Уэйкоски сравнивает свою мать, равно как и Хьюго – своих старых соседей, с матрацем Армии Спасения, с безжизненной пустотой Северной Дакоты, причем делает это в недоброжелательной, злобной манере. Хорошо одетая сестра противопоставлена ее собственному «джинсовому Я». Когда она едет домой, где бы он ни находился, она едет в одиночестве. Каждый из них: главный морской старшина, мать, сестра, сама поэтесса – одинокие люди, на какое-то время соединенные судьбой. В отличие от Ретке, который может найти поддержку у трех женщин, работающих в теплице, или от Хьюго, который может удовлетворить свой голод даже гнетущей скукой, Уэйкоски знает, что обращение ко времени, когда была сделана фотография, или к изображенным на ней людям не прибавит ей ни дополнительных сил, ни душевного комфорта, ни ощущения заботы. Она кается, что не могла любить ни свою мать, ни главного морского старшину. Но ее сопровождает образ матери, который она различает и в боковом зеркале автомобиля, и в своем собственном изображении. Она проделала путь от Пасадены до Уиттьера, передумав за это время о всякой всячине, но материнский образ все время смотрит ей вслед.
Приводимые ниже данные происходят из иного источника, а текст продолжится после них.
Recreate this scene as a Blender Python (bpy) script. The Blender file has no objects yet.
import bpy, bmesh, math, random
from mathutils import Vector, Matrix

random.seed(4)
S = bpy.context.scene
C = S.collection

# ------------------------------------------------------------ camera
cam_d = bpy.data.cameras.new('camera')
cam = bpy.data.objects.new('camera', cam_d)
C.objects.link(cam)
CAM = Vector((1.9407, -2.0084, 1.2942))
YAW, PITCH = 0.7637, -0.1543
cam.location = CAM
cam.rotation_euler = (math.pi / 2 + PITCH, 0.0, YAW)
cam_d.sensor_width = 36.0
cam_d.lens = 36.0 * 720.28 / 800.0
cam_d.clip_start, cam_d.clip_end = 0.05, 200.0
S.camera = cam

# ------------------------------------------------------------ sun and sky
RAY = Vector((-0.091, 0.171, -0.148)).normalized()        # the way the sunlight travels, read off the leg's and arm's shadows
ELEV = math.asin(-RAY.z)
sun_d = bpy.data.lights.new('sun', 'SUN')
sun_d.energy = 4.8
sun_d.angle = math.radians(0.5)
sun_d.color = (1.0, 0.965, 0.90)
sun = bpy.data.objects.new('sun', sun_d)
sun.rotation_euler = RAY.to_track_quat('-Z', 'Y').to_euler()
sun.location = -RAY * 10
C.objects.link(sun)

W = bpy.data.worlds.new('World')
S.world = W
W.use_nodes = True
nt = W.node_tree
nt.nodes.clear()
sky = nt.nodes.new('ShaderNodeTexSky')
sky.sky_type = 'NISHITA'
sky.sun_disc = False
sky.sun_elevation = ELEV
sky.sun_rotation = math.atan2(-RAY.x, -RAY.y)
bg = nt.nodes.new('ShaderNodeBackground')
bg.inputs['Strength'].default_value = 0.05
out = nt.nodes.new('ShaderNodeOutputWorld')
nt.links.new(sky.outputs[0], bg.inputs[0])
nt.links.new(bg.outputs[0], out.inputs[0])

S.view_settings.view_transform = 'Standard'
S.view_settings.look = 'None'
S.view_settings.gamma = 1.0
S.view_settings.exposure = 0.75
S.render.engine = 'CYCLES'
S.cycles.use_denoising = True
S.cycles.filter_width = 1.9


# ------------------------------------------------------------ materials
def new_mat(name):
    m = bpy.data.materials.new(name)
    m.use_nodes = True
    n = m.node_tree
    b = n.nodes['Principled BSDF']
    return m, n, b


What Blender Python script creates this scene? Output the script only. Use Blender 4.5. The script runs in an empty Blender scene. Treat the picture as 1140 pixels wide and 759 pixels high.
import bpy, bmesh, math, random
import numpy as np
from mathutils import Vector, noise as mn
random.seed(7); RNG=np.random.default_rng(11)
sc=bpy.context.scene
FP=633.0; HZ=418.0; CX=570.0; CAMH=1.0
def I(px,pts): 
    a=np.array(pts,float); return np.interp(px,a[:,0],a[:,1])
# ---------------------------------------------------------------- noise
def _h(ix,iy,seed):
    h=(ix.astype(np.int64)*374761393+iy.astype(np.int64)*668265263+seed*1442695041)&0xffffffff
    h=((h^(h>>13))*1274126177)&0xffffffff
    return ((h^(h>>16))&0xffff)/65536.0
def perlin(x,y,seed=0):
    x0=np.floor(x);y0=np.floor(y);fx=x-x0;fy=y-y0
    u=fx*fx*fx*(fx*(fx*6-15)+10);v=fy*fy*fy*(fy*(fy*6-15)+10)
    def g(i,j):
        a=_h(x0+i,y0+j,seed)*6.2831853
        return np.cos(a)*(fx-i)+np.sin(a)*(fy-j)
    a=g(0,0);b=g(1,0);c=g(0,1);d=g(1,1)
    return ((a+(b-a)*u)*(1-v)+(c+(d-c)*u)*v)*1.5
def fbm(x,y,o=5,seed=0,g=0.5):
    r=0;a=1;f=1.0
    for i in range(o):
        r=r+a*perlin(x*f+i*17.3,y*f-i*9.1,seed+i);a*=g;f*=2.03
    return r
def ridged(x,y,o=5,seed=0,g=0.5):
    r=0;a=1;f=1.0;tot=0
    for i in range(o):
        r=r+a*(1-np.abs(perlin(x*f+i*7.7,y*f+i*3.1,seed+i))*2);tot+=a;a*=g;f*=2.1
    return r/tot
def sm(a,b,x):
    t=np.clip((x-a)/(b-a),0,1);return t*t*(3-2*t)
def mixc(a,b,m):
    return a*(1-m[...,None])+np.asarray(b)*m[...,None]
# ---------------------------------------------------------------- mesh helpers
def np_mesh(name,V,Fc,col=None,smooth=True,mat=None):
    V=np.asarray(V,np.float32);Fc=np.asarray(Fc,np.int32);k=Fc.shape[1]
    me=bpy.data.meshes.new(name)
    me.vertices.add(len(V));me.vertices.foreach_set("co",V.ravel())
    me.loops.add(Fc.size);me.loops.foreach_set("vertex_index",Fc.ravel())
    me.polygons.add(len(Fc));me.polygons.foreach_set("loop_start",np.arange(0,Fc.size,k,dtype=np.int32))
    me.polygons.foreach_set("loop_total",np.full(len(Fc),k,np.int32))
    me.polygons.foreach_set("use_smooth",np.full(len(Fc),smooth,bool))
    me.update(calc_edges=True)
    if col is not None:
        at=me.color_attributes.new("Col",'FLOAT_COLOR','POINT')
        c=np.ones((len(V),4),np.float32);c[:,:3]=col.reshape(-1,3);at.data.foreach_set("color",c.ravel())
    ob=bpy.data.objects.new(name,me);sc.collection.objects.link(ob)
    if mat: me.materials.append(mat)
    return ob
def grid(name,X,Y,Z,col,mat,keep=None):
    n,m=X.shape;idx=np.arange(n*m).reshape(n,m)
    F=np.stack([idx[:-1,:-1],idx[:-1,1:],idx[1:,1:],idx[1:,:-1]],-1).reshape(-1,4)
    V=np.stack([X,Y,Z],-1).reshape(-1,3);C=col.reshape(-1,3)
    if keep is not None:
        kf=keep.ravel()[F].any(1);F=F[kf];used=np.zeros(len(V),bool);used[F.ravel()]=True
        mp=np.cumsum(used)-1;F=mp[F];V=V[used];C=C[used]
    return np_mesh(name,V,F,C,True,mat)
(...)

Как и другая трагическая женщина, Медея, которая оказалась под гнетом проклятия, поэтесса поставила крест на всех своих скрытых возможностях. Она творила свою жизнь, исходя из травматического видения самой себя. Чем больше она старается позабыть о своем прошлом в Пасадене, тем сильнее оно пробирается внутрь ее души. «Как я ненавижу свою судьбу», – к такому заключению она приходит.
Здесь следует обратить внимание на весьма существенное различие между роком и судьбой, которое двадцать пять веков назад отмечали еще афинские драматурги. Естественно, поэтесса не выбирала себе родителей, как и они не выбирали ее. Но в предопределенных судьбой встречах, на пересечении координат времени и пространства, каждый из нас заставлял страдать других. Вокруг этих травм мы создаем определенные стили поведения и установки, необходимые для защиты хрупкого внутреннего ребенка. Эти упрочивающиеся на протяжении многих лет формы деятельности образуют социализированную личность, ложное Я. Уэйкоски делает верный шаг, возвращаясь к своим корням, чтобы узнать обстоятельства своего становления как личности. Но то, что она видит, приводит ее в замешательство, ибо в отражении зеркала она узнает именно ту женщину, которую не смогли полюбить ни она сама, ни главный морской старшина. До тех пор, пока она является только отражением того, кого она не может полюбить, она не в состоянии полюбить саму себя. Но судьба и рок – вещи разные. Судьба учитывает человеческий потенциал, внутренние возможности, которые могут реализоваться, а могут остаться нераскрытыми. Судьба дает шанс. Судьба без шанса – лишь проявления рока. Борьба поэтессы за то, чтобы подняться над своей ненавистью, все еще привязывает ее ко всему, что она презирает и от чего отрекается. Пока она не узнает в себе дочь своей матери, ее будет преследовать рок. Несмотря на то, что это небольшое стихотворение не сулит больших надежд на выход из сферы действия рока, то самоисследование, которое было проведено для его написания, представляет собой необходимый акт осознания и принятия личной ответственности, что все же позволяет надеяться на судьбу.